Following the incident, the RAF grounded all non-essential flying of aircraft fitted with the Mk10 Martin Baker-built ejector seat "as a precaution", but flights later resumed in December 2011, with air chiefs saying they had "no remaining safety concerns".

A Lincolnshire Police spokesman said: "A file has been submitted for consideration by the CPS and as soon as we're in a position to update on that, we will.

"We are not speculating on the matter of any possible offences."

It is understood the police are expecting a response from the CPS by the end of the month on whether any criminal charges should be brought in relation to the incident.

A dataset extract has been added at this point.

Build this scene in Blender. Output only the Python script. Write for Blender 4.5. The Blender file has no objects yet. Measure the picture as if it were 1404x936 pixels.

The Ministry of Defence (MoD) confirmed it was aware a police file was now with the CPS but would not comment further.

An MoD spokesman said: "We are aware that a referral has been made to the CPS in relation to the civil police investigation into this incident.

"It is not appropriate for the MoD to comment on such matters, any questions should be directed to the civil police and/or CPS.

"Our thoughts remain with the family and friends of Flt Lt Sean Cunningham."

The Red Arrows lost two pilots in 2011, after pilot Flight Lieutenant Jon Egging, 33, from Rutland, was killed when his Hawk aircraft came down after performing at an air show near Bournemouth airport in Dorset in August.

An inquest later heard the likely cause of the crash was that he lost consciousness due to the G-Force.